I have no intention of being put down by pilots just because they
are pilots. You may think you rule the skies, but that's only until
you don't survive the next landing. Given the amount of work required
one might wonder who is a slave to whom. You fly for yourself, for
the feeling of self-accomplishment. Good! You also fly for others,
to insure there is a system available that makes it possible for all.
Fine. One thing flying is not is a singular achievement. So pilots
care about other pilots, even unto their manhood. That's natural, I
suppose. But it's also common elsewhere, and therefore ignorable by
those who do other things. Suit yourself. I will, just haven't quite
made it there yet.
I tried to approach the Wright's design question in this group, and
felt I recieved a _deceptive_ response. But now I think they just
didn't know what to say. Apparently that's because no one wants (or
has the guts) to say the Wright's made a rather glaring error.
This question has troubled me for a while. What I've read hinted
there might be a stability problem with their flyer (of course), but
this by stating someone else's design "was stable", without directly
answering any questions that would bring. This is not a difficult
subject! So what do those who should be in the know say, when pushed?
After I queried, and recieved a canard non-answer; then, for just a
moment, I thought men had sent a woman to do a man's job; which was to
defend the "party line." To protect the Wright's reptutation, if
nothing else. (Surely not the canard. Almost no one actually uses
the thing, with the propeller being in the wrong place.
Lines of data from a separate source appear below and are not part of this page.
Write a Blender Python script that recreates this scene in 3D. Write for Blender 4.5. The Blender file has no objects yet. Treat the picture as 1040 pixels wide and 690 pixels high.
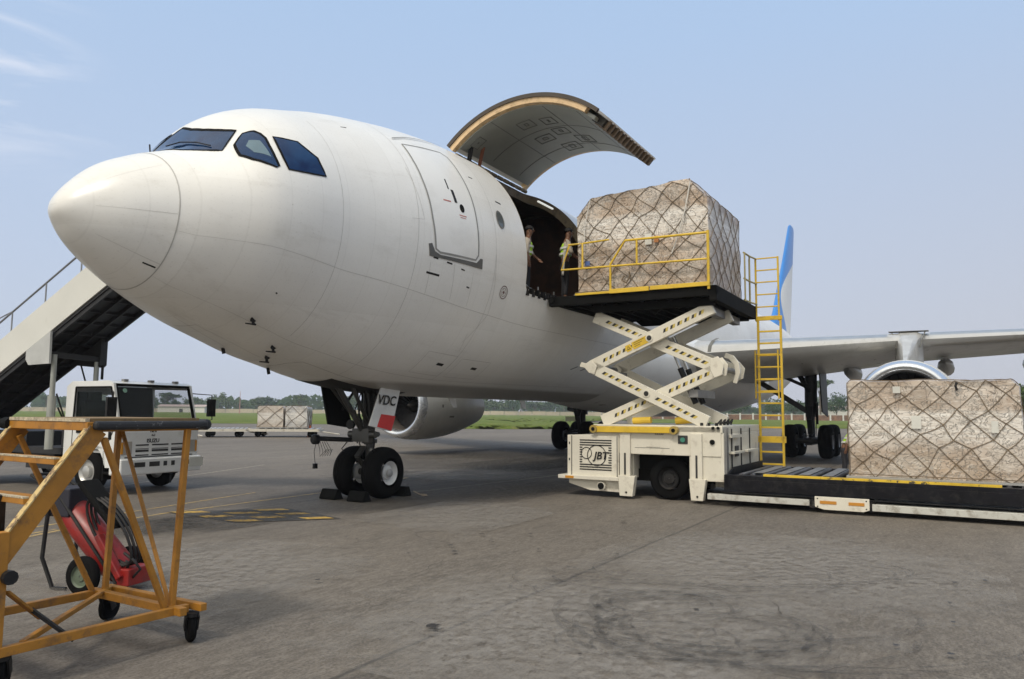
import bpy, bmesh, math, random
import numpy as np
from mathutils import Matrix, Vector
random.seed(7)
PI=math.pi; R=math.radians
S=bpy.context.scene; COL=S.collection
# ------------------------------------------------------------------ camera (photo calibrated)
FPX,PHI,RHO,HC=768.32,0.0960508,0.00855231,1.7766
cam=bpy.data.cameras.new('camera'); co=bpy.data.objects.new('camera',cam); COL.objects.link(co)
cam.sensor_width=36; cam.lens=36*FPX/1040; cam.clip_end=6000; cam.clip_start=.05
co.matrix_world=Matrix.Translation((0,0,HC))@Matrix.Rotation(PI/2+PHI,4,'X')@Matrix.Rotation(RHO,4,'Z')
S.camera=co
# ------------------------------------------------------------------ frames
TH=0.525294; NX,NY=-6.29776,10.12333
ST,CT=math.sin(TH),math.cos(TH)
def AC(v):                       # (station aft of nose, port, height) -> world
    s,p,z=v; return (NX+s*ST+p*CT, NY+s*CT-p*ST, z)
def W(v): return tuple(v)
def frame(ox,oy,fx,fy):          # (forward, left, up) frame on the ground
    l=math.hypot(fx,fy); fx/=l; fy/=l
    return (lambda v:(ox+v[0]*fx-v[1]*fy, oy+v[0]*fy+v[1]*fx, v[2])), math.atan2(fy,fx)
ACROT=math.atan2(CT,ST)
# ------------------------------------------------------------------ materials
def nt(name):
    m=bpy.data.materials.new(name); m.use_nodes=True; t=m.node_tree
    b=t.nodes['Principled BSDF']; return m,t,b
def N(t,k,**kw):
    n=t.nodes.new(k)
    for a,v in kw.items():
        if a.startswith('i_'): n.inputs[a[2:].replace('_',' ')].default_value=v
        else: setattr(n,a,v)
    return n
def mixc(t,fac,a,b,mode='MIX'):
    n=t.nodes.new('ShaderNodeMix'); n.data_type='RGBA'; n.blend_type=mode
    for i,v in ((0,fac),(6,a),(7,b)):
        if hasattr(v,'is_linked') or hasattr(v,'links'): t.links.new(v,n.inputs[i])
        else: n.inputs[i].default_value=v if i==0 else (tuple(v)+(1,) if len(v)==3 else v)
    return n.outputs[2]
def ramp(t,src,lo,hi):
    n=t.nodes.new('ShaderNodeMapRange'); n.inputs[1].default_value=lo; n.inputs[2].default_value=hi
    t.links.new(src,n.inputs[0]); return n.outputs[0]
def noise(t,scale,detail=5,rough=.6,vec=None,sc=None,coord='Object',dist=0):
    tc=t.nodes.new('ShaderNodeTexCoord'); v=tc.outputs[coord] if vec is None else vec
    if sc:
        mp=t.nodes.new('ShaderNodeMapping'); mp.inputs['Scale'].default_value=sc; t.links.new(v,mp.inputs[0]); v=mp.outputs[0]
    n=t.nodes.new('ShaderNodeTexNoise'); n.inputs['Scale'].default_value=scale; n.inputs['Detail'].default_value=detail
    n.inputs['Roughness'].default_value=rough; n.inputs['Distortion'].default_value=dist
    t.links.new(v,n.inputs['Vector']); return n.outputs['Fac']
def bumpn(t,b,src,st,dist=.01):
    n=t.nodes.new('ShaderNodeBump'); n.inputs['Strength'].default_value=st; n.inputs['Distance'].default_value=dist
    t.links.new(src,n.inputs['Height']); t.links.new(n.outputs[0],b.inputs['Normal'])
MATS={}
def pm(name,c,rough=.55,metal=0,var=.12,scale=2.5,dirt=None,dsc=6,dlo=.5,dhi=.72,bump=0,bsc=40,coat=0,spec=.5,emit=None,alpha=1):
    if name in MATS: return MATS[name]
    m,t,b=nt(name); L=t.links
    n1=noise(t,scale)
    lo=tuple(x*(1-var) for x in c); hi=tuple(min(1,x*(1+var)) for x in c)
    col=mixc(t,ramp(t,n1,.3,.7),lo,hi)
    if dirt is not None:
        n2=noise(t,dsc,8,.7); col=mixc(t,ramp(t,n2,dlo,dhi),col,dirt)
    L.new(col,b.inputs['Base Color'])
    b.inputs['Metallic'].default_value=metal
    rr=N(t,'ShaderNodeMapRange'); rr.inputs[3].default_value=max(.02,rough-.08); rr.inputs[4].default_value=min(1,rough+.08)
    L.new(noise(t,scale*3),rr.inputs[0]); L.new(rr.outputs[0],b.inputs['Roughness'])
    b.inputs['Coat Weight'].default_value=coat; b.inputs['Specular IOR Level'].default_value=spec
    if bump: bumpn(t,b,noise(t,bsc,6),bump,.006)
    if emit: b.inputs['Emission Color'].default_value=(*emit,1); b.inputs['Emission Strength'].default_value=1
    MATS[name]=m; return m
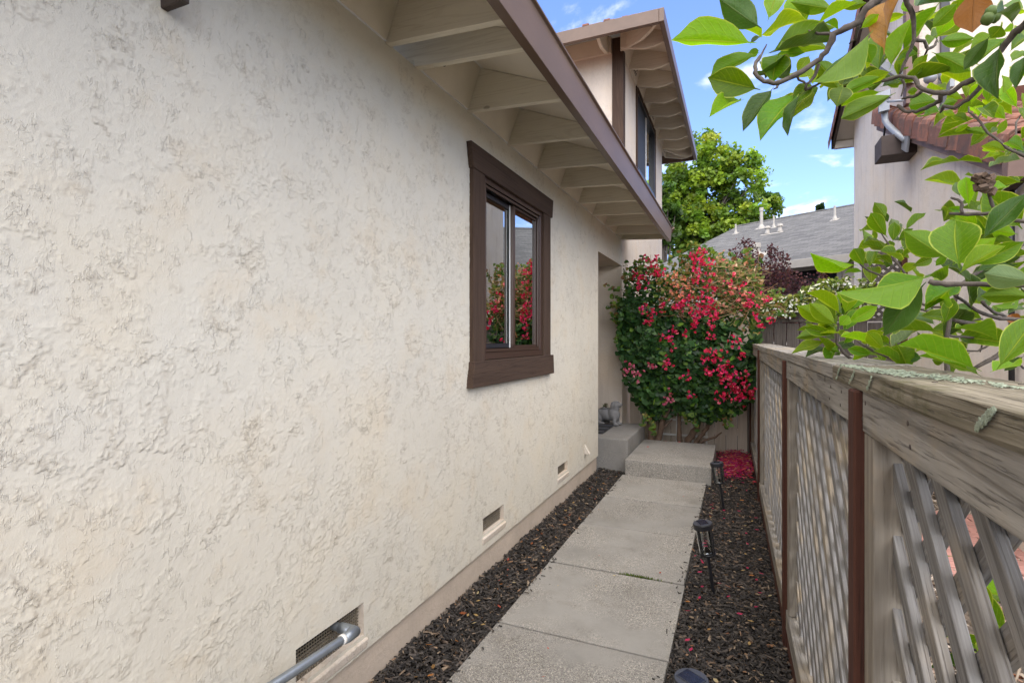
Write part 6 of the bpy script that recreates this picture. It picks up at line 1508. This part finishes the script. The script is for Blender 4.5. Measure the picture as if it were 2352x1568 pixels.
o = j_(leaf_cloud('blossoms', P, rand_dirs(n), nrm(rng.normal(0, .5, (n, 3)) + np.array([0, -1, .5])), rng.uniform(.018, .03, n), 1.1, pick([(.80, .80, .70), (.75, .76, .58), (.82, .82, .76)], [2, 1, 2], n, .06), M['petal'], js, PET)); o['kind'] = 'stuff'

# ---- purple leaved shrub
ps = empty('purple_shrub', (.36, 9.1, -.06)); tag(ps, 'dark purple leaved shrub rising in front of the grey roof', 'shrub')
def p_(o): o.matrix_parent_inverse = Matrix.Translation((-.36, -9.1, .06)); return o
PP, AA = [], []; tips = [(-.05, 2.93), (.06, 3.02), (.18, 2.98), (.27, 2.80), (-.2, 2.68), (.45, 2.92), (.52, 2.86), (.60, 2.72), (.72, 2.60), (.82, 2.50), (.95, 2.42), (.36, 2.66), (-.30, 2.5), (1.02, 2.30), (.66, 2.5), (.3, 2.55), (.1, 2.7), (.85, 2.35), (.5, 2.6), (.9, 2.2), (1.12, 2.42), (1.2, 2.55)]
for (txx, tzz) in tips:
    b0 = Vector((.4 + random.uniform(-.08, .08), 9.1 + random.uniform(-.1, .1), 0)); t0 = Vector((txx, 9.1 + random.uniform(-.3, .3), tzz)); mid = b0.lerp(t0, .55) + Vector((0, 0, .25))
    pts = [((1 - u) ** 2) * b0 + 2 * u * (1 - u) * mid + u * u * t0 for u in [q_ / 8 for q_ in range(9)]]
    k = MB(); k.tube(pts, list(np.linspace(.014, .003, 9)), 5); p_(k.build('branch', M['bark_dark'], ps))
    dirn = np.array((pts[-1] - pts[-2]).normalized())
    for i in range(330):
        u = min(1.0, random.random() ** .6 * .62 + .38); c = ((1 - u) ** 2) * b0 + 2 * u * (1 - u) * mid + u * u * t0
        sp_ = .13 * (1.15 - u); PP.append(np.array(c) + rng.normal(0, sp_ + .015, 3)); AA.append(dirn + rng.normal(0, .7, 3))
P = np.array(PP); n = len(P); A_ = np.array(AA)
o = p_(leaf_cloud('foliage', P, A_, rand_dirs(n), rng.uniform(.018, .042, n), .7, pick([(.075, .035, .048), (.115, .048, .064), (.16, .065, .078), (.20, .10, .09)], [3, 3, 2, .7], n), M['leaf'], ps)); o['kind'] = 'stuff'

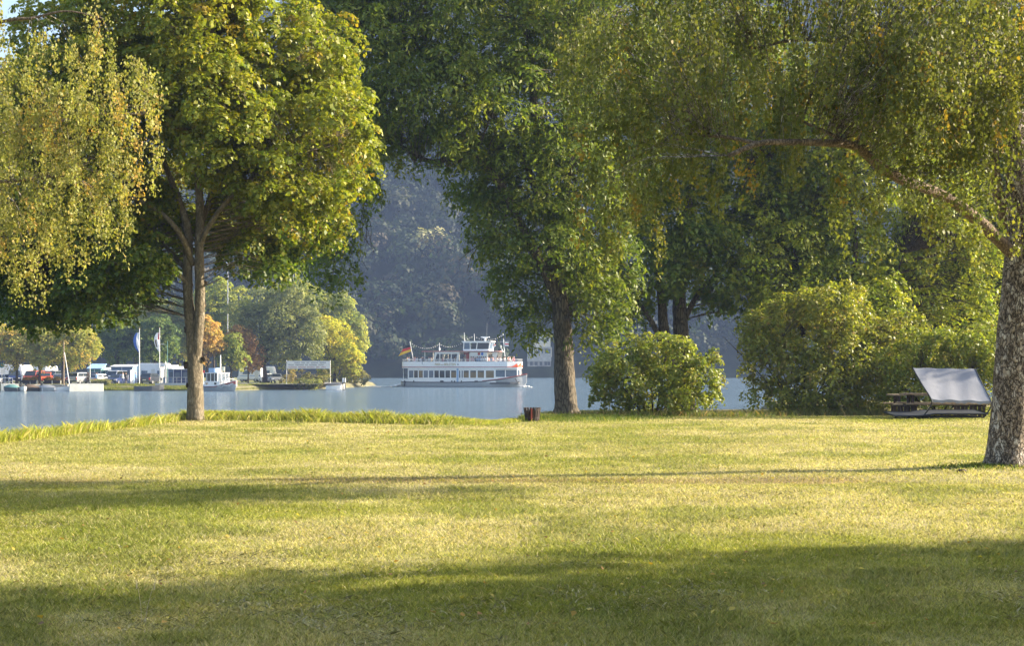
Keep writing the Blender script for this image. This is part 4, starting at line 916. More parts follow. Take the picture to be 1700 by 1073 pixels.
# upper deck slab, stripe and bulwark
up = plan(-10.25, 9.8, 2.42, 1.5, .6)
MB().vprism(up, 3.12, 3.27).build('upper_deck', M['white'], ship)
st = MB(); P_ = [Vector((x, y, 3.33)) * 1 for x, y in up]
st.tube(P_ + [P_[0]], .065, 6); st.build('red_stripe', M['oxide'], ship)
bw = MB()
for i in range(len(up)):
    a, b = Vector((*up[i], 0)), Vector((*up[(i + 1) % len(up)], 0)); c = (a + b) / 2 * .998; d = b - a
    zt = 4.22
    bw.box((c.x, c.y, (3.27 + zt) / 2), (d.length + .03, .06, zt - 3.27), Matrix.Rotation(math.atan2(d.y, d.x), 3, 'Z'))
bw.build('bulwark', M['white'], ship)
MB().add([(9.84, -1.45, 3.30), (9.84, 1.45, 3.30), (9.84, 1.45, 3.6), (9.84, .6, 3.75), (9.84, 0, 4.15), (9.84, -.6, 3.75), (9.84, -1.45, 3.6)], [(0, 1, 2, 3, 4, 5, 6)]).build('bow_emblem', M['orange'], ship)
em = MB(); em.add([(8.5, -2.43, 3.32), (9.83, -1.52, 3.32), (9.83, -1.52, 4.0), (9.1, -2.03, 3.45)], [(0, 1, 2, 3)]); em.v = [(x + .03, y - .03, z) for x, y, z in em.v]; em.build('bow_emblem', M['orange'], ship)
rr_ = MB()
for z in (4.42, 4.6):
    rr_.tube([Vector((*up[i], z)) for i in (0, 1, 2, 3, 4, 5, 6, 7, 0)], .022, 5)
for i in range(24):
    rr_.tube([(-9.6 + i * .77, -2.4, 4.2), (-9.6 + i * .77, -2.4, 4.6)], .02, 4); rr_.tube([(-9.6 + i * .77, 2.4, 4.2), (-9.6 + i * .77, 2.4, 4.6)], .02, 4)
rr_.build('railing', M['white'], ship)
# stern platform
sp = MB(); sp.vprism(plan(-10.45, -9.0, 1.9, .1, .3), .86, 1.3); sp.tube([(-10.0, -1.5, 1.3), (-10.0, -1.5, 3.1)], .05, 6); sp.tube([(-10.0, 1.5, 1.3), (-10.0, 1.5, 3.1)], .05, 6)
sp.build('stern_platform', M['white'], ship)
MB().box((-9.9, -.9, 1.95), (1.1, .5, .2)).tube([(-10.4, -1.3, 2.05), (-9.3, -1.3, 2.05)], .05, 6).build('stern_winch', M['darkgrey'], ship)
# upper saloon and roof
ro = MB(); ro.vprism([(sx(430), -2.1), (sx(1200), -2.15), (sx(1265), -1.4), (sx(1265), 1.4), (sx(1200), 2.15), (sx(430), 2.1)], 5.82, 5.98)
roof = ro.build('roof', M['white'], ship)
re = MB(); re.tube([(sx(430), -2.12, 5.9), (sx(1200), -2.17, 5.9), (sx(1265), -1.42, 5.9), (sx(1265), 1.42, 5.9), (sx(1200), 2.17, 5.9), (sx(430), 2.12, 5.9), (sx(430), -2.12, 5.9)], .07, 5); re.build('roof_edge', M['oxide'], roof)
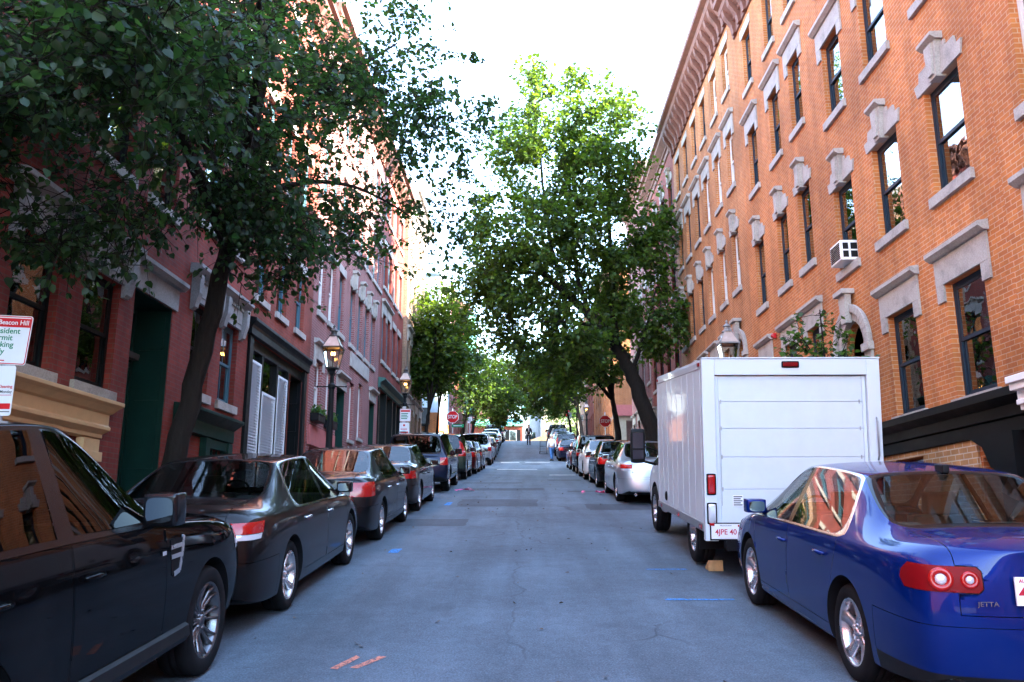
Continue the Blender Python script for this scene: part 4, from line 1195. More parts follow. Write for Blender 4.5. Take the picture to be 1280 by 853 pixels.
h.cornice(14.6, .8, .45, S_BROWN)
h.finish()

h = House('brick_house', 'bright red brick building with a black shop cornice over tall white louvred display windows', -1, FL - .004, 16.4, 21.4, 15.6, B_RED2)
for yc in (17.17, 18.64, 20.2):
    h.window(yc, .78, 6.4, 1.5, P_SASHB, 'flat', .14, 0, 'one'); h.window(yc, .78, 9.4, 1.6, P_SASHB, 'flat', .14, .3); h.window(yc, .78, 12.5, 1.4, P_SASHB, 'flat', .14, .3)
m = MB(); z = 5.48
m.prism([(h.out(-.02), z), (h.out(.10), z + .01), (h.out(.10), z + .14), (h.out(.12), z + .20), (h.out(.18), z + .28), (h.out(.18), z + .34), (h.out(.0), z + .38)], 'y', 16.42, 21.05)
h.bx(m, -.3, .06, 16.5, 16.72, 1.7, 5.47); h.bx(m, -.3, .06, 20.75, 21.0, 1.9, 5.47); h.bx(m, -.3, .03, 16.72, 20.75, 1.7, 2.35); h.bx(m, -.3, -.02, 16.72, 20.75, 5.25, 5.47)
for y in (17.62, 18.72, 19.62): h.bx(m, -.3, -.02, y - .06, y + .06, 2.35, 5.25)
h.part('shopfront', m, P_BLACK, bevel=.006)
h.opening(16.55, 20.95, 1.7, 5.47)
for k, (a, b) in enumerate(((16.73, 17.55), (17.69, 18.65), (18.79, 19.55))):
    zt = 5.0 if k != 1 else 4.45
    s_ = MB(); n = int((zt - 2.36)/.062)
    for i in range(n):
        z = 2.36 + i*.062
        s_.prism([(h.out(-.02), z), (h.out(-.085), z + .034), (h.out(-.085), z + .046), (h.out(-.02), z + .012)], 'y', a + .05, b - .05)
    h.bx(s_, -.09, -.015, a, a + .05, 2.36, zt + .05); h.bx(s_, -.09, -.015, b - .05, b, 2.36, zt + .05); h.bx(s_, -.09, -.015, a + .05, b - .05, zt, zt + .05); h.bx(s_, -.097, -.092, a, b, 2.36, zt + .04)
    h.part('louvred_shutter', s_, P_SHUT)
    g = MB(); h.bx(g, -.112, -.104, a, b, 2.36, 5.25); h.part('shop_window', g, M_WINGLASS)
h.door(19.68, 20.74, 2.35, 5.24, P_BLACK, .5, .8)
m = MB(); m.lathe([(0, .15), (.1, .11), (.145, 0), (.1, -.11), (0, -.15)], 16, Matrix.Translation((h.out(-.5), 18.1, 4.55))); h.part('globe_light', m, M_WHITE, smooth=True)
h.cornice(14.8, .8, .45, S_BROWN)
h.finish()

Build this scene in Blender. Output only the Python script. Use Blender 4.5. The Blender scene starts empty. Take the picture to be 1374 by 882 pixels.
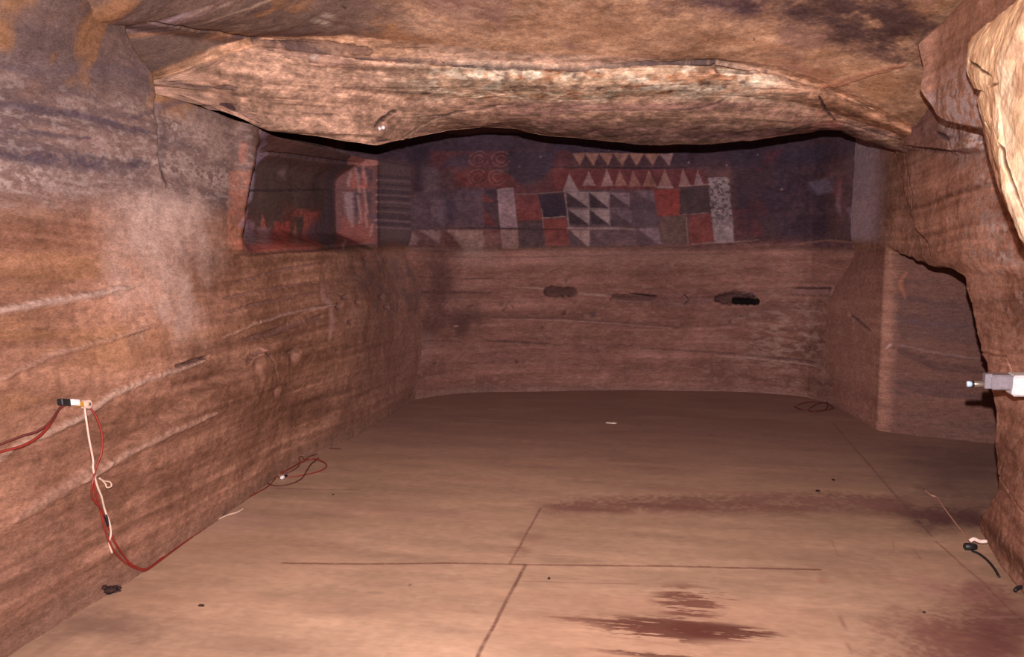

Hell, they
won't even use it on fancy jets. Mach drag? Stick pushers.) Anyway,
I feel deserving of the apology, not the other way around. But I also
think many who are in the know don't really know quite what to say.
Please think about it.
I'm beginning to think the Wright's refused the rear stabilizer so
they wouldn't be copying somebody else. It would be their own unique
design, so it would be their 'protected' manhood. What it is is a
silly gap in an otherwise really nice accomplishment.